Copy out the entries exactly, from the first line to the last.

[Data listing]
▬▬▬▬▬▬▬▬▬▬

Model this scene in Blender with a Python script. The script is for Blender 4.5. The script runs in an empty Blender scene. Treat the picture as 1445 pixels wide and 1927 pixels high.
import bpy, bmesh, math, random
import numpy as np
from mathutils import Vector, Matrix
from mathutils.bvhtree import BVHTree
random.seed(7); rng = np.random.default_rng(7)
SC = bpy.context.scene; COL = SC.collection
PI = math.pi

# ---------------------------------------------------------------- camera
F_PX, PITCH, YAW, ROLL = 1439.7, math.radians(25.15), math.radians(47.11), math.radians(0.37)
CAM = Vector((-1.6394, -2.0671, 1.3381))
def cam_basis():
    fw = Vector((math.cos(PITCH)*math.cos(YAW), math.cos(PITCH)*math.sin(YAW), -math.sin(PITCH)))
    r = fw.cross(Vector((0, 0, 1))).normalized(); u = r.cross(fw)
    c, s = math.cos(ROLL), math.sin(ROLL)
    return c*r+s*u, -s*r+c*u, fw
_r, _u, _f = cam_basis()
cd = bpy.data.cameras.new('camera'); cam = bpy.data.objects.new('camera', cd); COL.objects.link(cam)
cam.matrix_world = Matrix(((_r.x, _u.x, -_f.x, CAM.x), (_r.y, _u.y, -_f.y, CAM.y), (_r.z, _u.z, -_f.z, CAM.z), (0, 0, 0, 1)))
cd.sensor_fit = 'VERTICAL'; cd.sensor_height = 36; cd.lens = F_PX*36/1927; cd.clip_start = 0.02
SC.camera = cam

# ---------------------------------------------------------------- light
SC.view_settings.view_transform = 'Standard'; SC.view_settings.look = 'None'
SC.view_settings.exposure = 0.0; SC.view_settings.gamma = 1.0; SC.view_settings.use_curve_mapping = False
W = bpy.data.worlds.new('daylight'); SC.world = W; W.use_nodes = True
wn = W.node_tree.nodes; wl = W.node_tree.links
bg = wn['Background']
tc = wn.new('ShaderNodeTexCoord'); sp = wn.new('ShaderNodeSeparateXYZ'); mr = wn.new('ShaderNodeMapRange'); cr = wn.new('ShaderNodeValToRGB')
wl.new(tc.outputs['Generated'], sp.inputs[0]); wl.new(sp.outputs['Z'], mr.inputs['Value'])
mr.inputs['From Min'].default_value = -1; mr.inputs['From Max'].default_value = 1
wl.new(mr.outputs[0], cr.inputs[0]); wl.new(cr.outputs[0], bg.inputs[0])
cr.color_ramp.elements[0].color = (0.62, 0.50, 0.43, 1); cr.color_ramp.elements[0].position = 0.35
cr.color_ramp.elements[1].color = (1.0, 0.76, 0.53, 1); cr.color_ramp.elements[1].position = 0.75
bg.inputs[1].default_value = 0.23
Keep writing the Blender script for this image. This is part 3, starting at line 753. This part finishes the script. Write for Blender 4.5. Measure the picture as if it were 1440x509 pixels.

▬▬▬▬▬▬▬▬▬▬

■ SOLVED EXERCISE:
Model this scene in Blender with a Python script. The script is for Blender 4.5. The script runs in an empty Blender scene. Treat the picture as 1445 pixels wide and 1927 pixels high.
import bpy, bmesh, math, random
import numpy as np
from mathutils import Vector, Matrix
from mathutils.bvhtree import BVHTree
random.seed(7); rng = np.random.default_rng(7)
SC = bpy.context.scene; COL = SC.collection
PI = math.pi

# ---------------------------------------------------------------- camera
F_PX, PITCH, YAW, ROLL = 1439.7, math.radians(25.15), math.radians(47.11), math.radians(0.37)
CAM = Vector((-1.6394, -2.0671, 1.3381))
def cam_basis():
    fw = Vector((math.cos(PITCH)*math.cos(YAW), math.cos(PITCH)*math.sin(YAW), -math.sin(PITCH)))
    r = fw.cross(Vector((0, 0, 1))).normalized(); u = r.cross(fw)
    c, s = math.cos(ROLL), math.sin(ROLL)
    return c*r+s*u, -s*r+c*u, fw
_r, _u, _f = cam_basis()
cd = bpy.data.cameras.new('camera'); cam = bpy.data.objects.new('camera', cd); COL.objects.link(cam)
cam.matrix_world = Matrix(((_r.x, _u.x, -_f.x, CAM.x), (_r.y, _u.y, -_f.y, CAM.y), (_r.z, _u.z, -_f.z, CAM.z), (0, 0, 0, 1)))
cd.sensor_fit = 'VERTICAL'; cd.sensor_height = 36; cd.lens = F_PX*36/1927; cd.clip_start = 0.02
SC.camera = cam

# ---------------------------------------------------------------- light
SC.view_settings.view_transform = 'Standard'; SC.view_settings.look = 'None'
SC.view_settings.exposure = 0.0; SC.view_settings.gamma = 1.0; SC.view_settings.use_curve_mapping = False
W = bpy.data.worlds.new('daylight'); SC.world = W; W.use_nodes = True
wn = W.node_tree.nodes; wl = W.node_tree.links
bg = wn['Background']
tc = wn.new('ShaderNodeTexCoord'); sp = wn.new('ShaderNodeSeparateXYZ'); mr = wn.new('ShaderNodeMapRange'); cr = wn.new('ShaderNodeValToRGB')
wl.new(tc.outputs['Generated'], sp.inputs[0]); wl.new(sp.outputs['Z'], mr.inputs['Value'])
mr.inputs['From Min'].default_value = -1; mr.inputs['From Max'].default_value = 1
wl.new(mr.outputs[0], cr.inputs[0]); wl.new(cr.outputs[0], bg.inputs[0])
cr.color_ramp.elements[0].color = (0.62, 0.50, 0.43, 1); cr.color_ramp.elements[0].position = 0.35
cr.color_ramp.elements[1].color = (1.0, 0.76, 0.53, 1); cr.color_ramp.elements[1].position = 0.75
bg.inputs[1].default_value = 0.23
Keep writing the Blender script for this image. This is part 3, starting at line 753. This part finishes the script. Write for Blender 4.5. Measure the picture as if it were 1440x509 pixels.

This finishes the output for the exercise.